**Stated exercise:** From the listing below, copy every line with the word "that".

**Supplied data:**
----
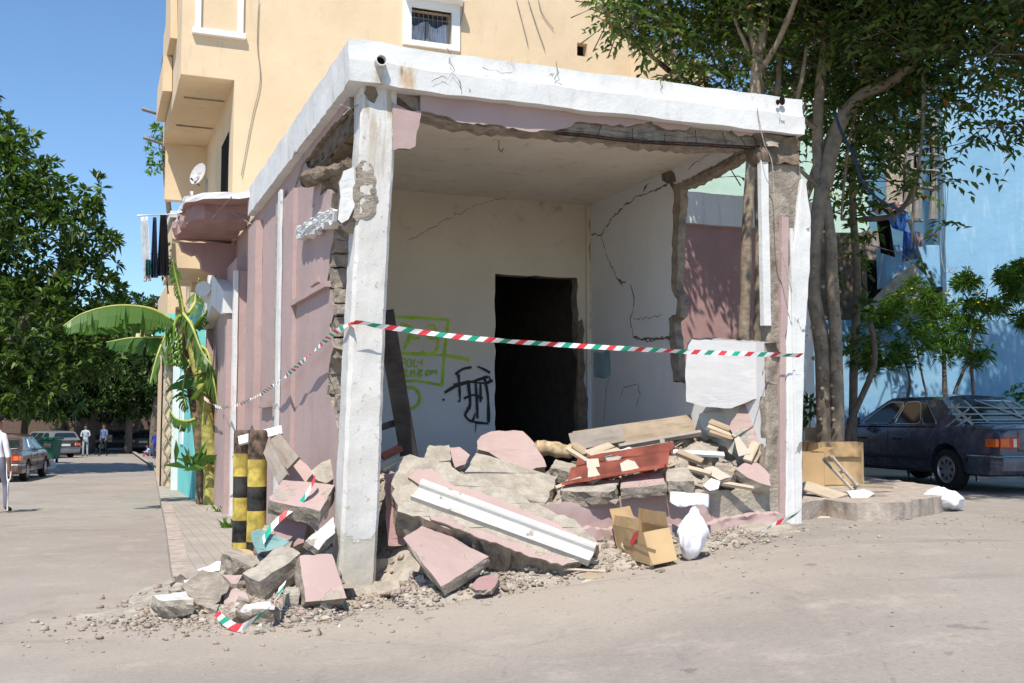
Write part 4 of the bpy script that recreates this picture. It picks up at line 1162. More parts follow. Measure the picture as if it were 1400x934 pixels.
# big dense tree at the left
B = [pb(50, 330, 100, 38), pb(-20, 250, 90, 38), pb(100, 300, 48, 37), pb(-30, 190, 62, 38), pb(0, 225, 45, 37), pb(100, 410, 80, 38), pb(20, 470, 110, 37), pb(135, 470, 58, 38), pb(70, 525, 62, 38), pb(-60, 400, 140, 39), pb(138, 360, 24, 37.5), pb(128, 262, 22, 37),
     pb(150, 330, 12, 37), pb(40, 180, 10, 37), pb(-70, 120, 70, 38), pb(165, 430, 22, 38), pb(-40, 520, 80, 37), pb(-150, 300, 160, 39), pb(60, 250, 40, 37), pb(20, 270, 60, 36.5)]
gx = gz(-20, 38)
tree_thing('broadleaf_tree', 'big dense glossy leaved tree at the left edge, tallest crown over the street', (-20, 38, gx), B, None,
           [([(-20, 38, gx - .2), (-20.1, 38, 1.5), (-19.5, 38, 4.4), (-18.5, 38, 8)], [.4, .33, .26, .1]), ([(-20, 38, 1.6), (-18, 37.6, 4), (-16, 37.4, 7)], [.25, .18, .07]), ([(-20, 38, 1.8), (-21.5, 38, 5), (-22, 38, 11)], [.25, .18, .06])],
           4.6, 8, .36, .38, M['leafdark'], M['barkdark'])
# further trees that shade the end of the street
def streettree(label, px, Y, topy, rpx, seed):
    k = F / Y; x = (px - 700) / k; g = gz(x, Y); zt2 = 1.6 + (570 - topy) / k
    r = rpx / k; bl = []; rr = random.Random(seed)
    H0 = g + 2.6
    for i in range(9):
        a = rr.uniform(0, 6.28); q = rr.uniform(.2, .75) * r
        z = rr.uniform(H0 + r * .3, zt2 - r * .4)
        bl.append(((x + q * math.cos(a), Y + q * math.sin(a), z), (r * .55, r * .55, r * .42)))
    bl.append(((x, Y, zt2 - r * .4), (r * .6, r * .6, r * .42)))
    tree_thing('street_tree', label, (x, Y, g), bl, None, [([(x, Y, g - .2), (x, Y, g + 2), (x + .3, Y, H0 + 2)], [.25, .2, .1]), ([(x, Y, g + 1.8), (x + 1, Y, H0 + 2)], [.15, .08])],
               4.2, 8, .34, .42, M['leaffar'], M['barkdark'], group='trees shading the far end of the street')
streettree('dark street tree directly behind the upper banana leaves', 178, 66, 400, 90, 1)
streettree('street tree behind the two standing men', 128, 68, 425, 110, 2)
streettree('dark street tree over the parked pale car', 36, 66, 400, 130, 3)
streettree('bushy street tree beside the trellis house', 212, 60, 408, 60, 4)
streettree('street tree at the far left beyond the silver car', -70, 60, 380, 150, 5)
streettree('far street tree above the seated people', 190, 70, 432, 110, 6)
streettree('far street tree behind the green dumpster', 90, 74, 420, 130, 7)
# small tree showing past the apricot block and potted shrub on its balcony
c = at(222, 205, 26)
tree_thing('roof_tree', 'small tree growing behind the left edge of the apricot block', (c.x, 26, 5.2), [pb(222, 205, 22, 26), pb(212, 185, 12, 26), pb(214, 232, 10, 26), pb(232, 180, 14, 26), pb(235, 225, 16, 26)], None,
           [([(c.x + .3, 26.3, 5.2), (c.x + .1, 26, 7.5), (c.x, 26, 8.6)], [.08, .06, .03])], 14, 7, .14, .4, M['leafbush'], M['barkdark'])
c = at(224, 355, 20.6)
tree_thing('balcony_shrub', 'leafy dark shrub hanging beside the washing on the balcony', (c.x, 20.6, 4.0), [pb(224, 350, 13, 20.6), pb(226, 366, 11, 20.6), pb(219, 338, 7, 20.6)], None, [([(c.x + .1, 20.6, 4.0), (c.x, 20.6, 4.8)], [.02, .01])], 40, 7, .10, .4, M['leafdark'], M['barkdark'])

# ---- trees on the right beside the shop
def T3(lst):
    p = [at(x, y, Y) for x, y, Y in lst]
    if lst[0][1] >= 500: p = [Vector((p[0].x, p[0].y, gz(p[0].x, p[0].y) - .1))] + (p if p[0].z > gz(p[0].x, p[0].y) + .25 else p[1:])   # stems start in the ground
    return p
def bigtree(label, base, limbs, blobs, dens, L=.13, group='trees beside the right column', knobs=()):
    t = thing('ash_tree', label, 'tree', base, group)
    rnd = random.Random(4); bm = BM()
    for pts, rads in limbs: limb(bm, T3(pts), rads, 9, rnd)
    rough(bm, .008, 5)
    for x, y, Y, r in knobs:
        c = at(x, y, Y)
        bmesh.ops.create_icosphere(bm, subdivisions=1, radius=r, matrix=Matrix.Translation(c))
    obj('trunk', bm, M['bark'], t, smooth=True)
    Vs, Ts, k = [], [], 0; tw = BM()
    for (c, r) in blobs:
        r = np.array(r); vol = 4.19 * r.prod(); n = max(6, int(vol * dens))
        P = np.array(c) + unit(NR.normal(0, 1, (n, 3))) * (NR.rand(n, 1) ** .45) * r
        keep = np.array([noise.noise(Vector(p) * 1.7) > -.12 for p in P]); P = P[keep]
        # hanging compound twigs: paired leaflets along a drooping stalk
        m = len(P)
        if not m: continue
        D = unit(NR.normal(0, 1, (m, 3)) * [1, 1, .35]); per = 9
        for j in range(per):
            q = .05 + j * .05
            base_ = P + D * q - np.array([0, 0, 1.0]) * (q * q * .9)
            side = np.cross(D, [0, 0, 1.0]) * (1 if j % 2 else -1)
            dd = side + D * .5 + NR.normal(0, .25, (m, 3)) - np.array([0, 0, .35])
            LL = L * NR.uniform(.7, 1.2, m)
            V, T = leaves(base_, dd, LL, LL * .42, droop=.15); Vs.append(V); Ts.append(T + k); k += len(V)
        for i in range(0, m, 5):
            a = Vector(P[i]); b = a + Vector(D[i]) * .3 - Vector((0, 0, .08)); z = a - Vector(D[i]) * .5 + Vector((0, 0, -.15))
            tube(tw, [z, a, b], [.012, .008, .003], 4, cap=False)
    npmesh('crown', np.concatenate(Vs), np.concatenate(Ts), M['leafash'], t)
    obj('twigs', tw, M['barkdark'], t)
    return t
rk = random.Random(9)
kn = [(1128 + rk.uniform(-11, 11) - (580 - y) * .06, y, 14.35, .035) for y in range(350, 580, 14)] + [(1143 + rk.uniform(-8, 8), y, 14.25, .03) for y in range(335, 580, 16)]
gA = gz(4.3, 14.5)
lbA = [pb(1190, 60, 90, 14.5, 1.2), pb(1100, 30, 80, 15, 1.2), pb(1280, 70, 75, 14, 1.0), pb(1360, 60, 70, 13.5, 1.0), pb(1210, 160, 58, 15, .8), pb(1180, 235, 42, 15.5, .6), pb(1260, 150, 50, 14.5, .7), pb(1330, 165, 42, 13.5, .6), pb(1385, 185, 32, 13, .5), pb(1130, 110, 50, 15.3, .8),
       pb(1300, 235, 26, 13.8, .3), pb(1262, 250, 22, 13.8, .3), pb(1250, 330, 22, 13.8, .3), pb(1285, 300, 14, 13.8, .2), pb(1225, 200, 34, 14, .4), pb(1240, 0, 120, 13.5, 1.4), pb(1400, 20, 90, 12.5, 1.2), pb(1175, 330, 20, 15.6, .3), pb(1185, 400, 22, 15.6, .3), pb(1165, 470, 18, 15.8, .3), pb(1100, 200, 30, 15.5, .5), pb(1395, 130, 36, 12.8, .5), pb(1345, 100, 40, 13, .6)]
lbA += [((5.5, 12, 8.3), (2.0, 2.0, 1.0)), ((3.4, 10.6, 8.6), (1.1, 1.2, .8)), ((7.6, 12.5, 8.2), (2.0, 2.2, 1.0)), ((6.2, 10.0, 8.8), (1.6, 1.5, .8)), ((4.8, 13.5, 8.6), (1.8, 1.8, 1.0)), ((9, 15, 8.5), (2, 2, 1.2)), ((8.3, 10.5, 8.6), (1.5, 1.3, .7)), ((3.6, 12.2, 7.6), (1.2, 1.0, .7)), ((10.2, 12.6, 8.6), (1.6, 2, .8))]
bigtree('main tree with knobbly twin trunks and long limb reaching right', (4.3, 14.5, gA),
        [([(1129, 640, 14.5), (1124, 480, 14.5), (1112, 400, 14.5), (1114, 330, 14.5), (1126, 250, 14.5)], [.125, .115, .105, .10, .11]),
         ([(1146, 640, 14.4), (1143, 470, 14.4), (1138, 390, 14.4), (1136, 330, 14.45), (1128, 270, 14.5)], [.10, .09, .085, .08, .07]),
         ([(1126, 262, 14.5), (1135, 215, 14.5), (1150, 165, 14.5), (1180, 130, 14.4), (1225, 108, 14.2), (1262, 70, 14.0), (1290, 35, 13.8), (1316, -10, 13.4), (1330, -90, 12.5)], [.11, .105, .10, .09, .08, .075, .065, .06, .04]),
         ([(1122, 275, 14.5), (1118, 200, 14.6), (1120, 130, 14.6), (1128, 60, 14.6), (1126, 0, 14.5), (1120, -90, 14)], [.085, .075, .07, .065, .06, .04]),
         ([(1122, 50, 14.6), (1108, 20, 14.6), (1098, -20, 14.5)], [.06, .05, .04]),
         ([(1112, 340, 14.5), (1096, 300, 14.7), (1112, 240, 14.8), (1138, 180, 14.9), (1170, 130, 15), (1200, 60, 15)], [.07, .06, .06, .055, .05, .03]),
         ([(1200, 75, 14.2), (1270, 66, 13.6), (1330, 62, 13.2), (1400, 76, 12.8)], [.03, .05, .045, .03]),
         ([(1290, 34, 13.8), (1340, 22, 13.4), (1400, 12, 13)], [.05, .04, .03]),
         ([(1120, 180, 14.6), (1090, 150, 14.4), (1098, 100, 14.2), (1103, 62, 14.2)], [.04, .035, .03, .02]),
         ([(1262, 90, 14), (1262, 180, 13.9), (1250, 260, 13.8), (1246, 340, 13.8)], [.03, .02, .015, .01]),
         ([(1178, 120, 14.5), (1160, 200, 14.9), (1150, 300, 15.2)], [.02, .02, .015]),
         ([(1126, 262, 14.5), (1080, 210, 14.3), (1102, 140, 14.3)], [.03, .03, .02])],
        lbA, 72, L=.145, knobs=kn)
gB = gz(3.1, 14.2)
bigtree('slender pale tree whose trunk stands before the annex wall', (3.1, 14.2, gB),
        [([(1016, 500, 14.0), (1019, 400, 14.0), (1022, 300, 14.0), (1030, 180, 14.0), (1034, 110, 14.0), (1036, 75, 14.0)], [.082, .078, .075, .072, .075, .08]),
         ([(1036, 80, 14.0), (1028, 40, 14.0), (1022, 0, 14), (1010, -60, 14)], [.07, .06, .05, .03]), ([(1036, 80, 14.0), (1044, 40, 14.0), (1048, -10, 14), (1060, -80, 14)], [.08, .065, .06, .03]),
         ([(1042, 95, 14.0), (1062, 60, 13.8), (1080, 20, 13.6), (1095, -20, 13.4)], [.04, .04, .04, .03]), ([(1026, 75, 14), (1010, 40, 14), (1000, 10, 14)], [.03, .025, .02])],
        [pb(1000, 60, 60, 14.6, 1.0), pb(950, 40, 60, 14.8, 1.0), pb(900, 20, 50, 14.5, .8), pb(1040, -10, 80, 14.5, 1.2), pb(960, 105, 45, 15, .6), pb(1000, 130, 30, 15, .4), pb(1070, 90, 36, 15, .5), pb(925, 95, 22, 15, .4), pb(860, 20, 35, 14.3, .5), pb(1060, 150, 16, 15, .3), pb(980, -30, 90, 14.5, 1.2), pb(880, -20, 70, 14, .8)], 66, L=.145)
bigtree('second thin trunked tree close behind the slender pale one', (3.45, 14.9, gB),
        [([(1035, 500, 14.3), (1037, 400, 14.3), (1037, 300, 14.3), (1034, 200, 14.3), (1046, 60, 14.6), (1050, -20, 14.6)], [.06, .06, .055, .05, .05, .04]), ([(1040, 200, 14.3), (1060, 160, 14.5), (1066, 60, 14.6)], [.06, .05, .03])],
        [pb(1000, 215, 22, 15, .3), pb(970, 222, 12, 15, .3), pb(1020, 235, 14, 15, .3), pb(1050, 50, 45, 15.2, .7)], 34)
bigtree('tree overhanging the apricot terrace with drooping leaf sprays', (2.2, 16.4, 5.0),
        [([(930, 160, 17), (925, 100, 17), (915, 40, 17), (890, -10, 16.8)], [.08, .07, .05, .03]), ([(925, 90, 17), (870, 40, 16.5), (820, 8, 16)], [.04, .03, .015])],
        [pb(815, 8, 14, 16, .3), pb(835, 30, 10, 16, .2), pb(850, 5, 26, 16.2, .4), pb(905, 45, 35, 17, .5), pb(930, 120, 26, 17, .4), pb(895, 70, 22, 17, .4), pb(965, 130, 26, 17, .4), pb(1010, 120, 40, 17, .5)], 60, L=.12)
bigtree('dense dark crowned tree rising behind the annex roof', (4.6, 18, .5),
        [([(1075, 560, 18), (1078, 400, 18), (1082, 250, 18), (1090, 120, 18), (1080, 20, 18)], [.14, .13, .12, .10, .06]), ([(1090, 130, 18), (1130, 70, 18), (1170, 20, 18)], [.07, .06, .04]), ([(1085, 160, 18), (1040, 100, 18), (990, 60, 18)], [.07, .05, .03])],
        [pb(1000, 70, 75, 18.5, 1.2), pb(1090, 40, 90, 18, 1.4), pb(1180, 80, 90, 18, 1.4), pb(1240, 30, 90, 17.5, 1.2), pb(1140, 170, 60, 18.5, 1.0), pb(1200, 180, 50, 18, .9), pb(940, 90, 45, 18, .8), pb(1050, 130, 40, 18.5, .6), pb(1100, -60, 130, 18, 1.8), pb(1230, 250, 30, 18, .5), pb(1150, 260, 36, 18.5, .5)], 34, L=.17)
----
**Solution to the problem:**
Write part 4 of the bpy script that recreates this picture. It picks up at line 1162. More parts follow. Measure the picture as if it were 1400x934 pixels.
# further trees that shade the end of the street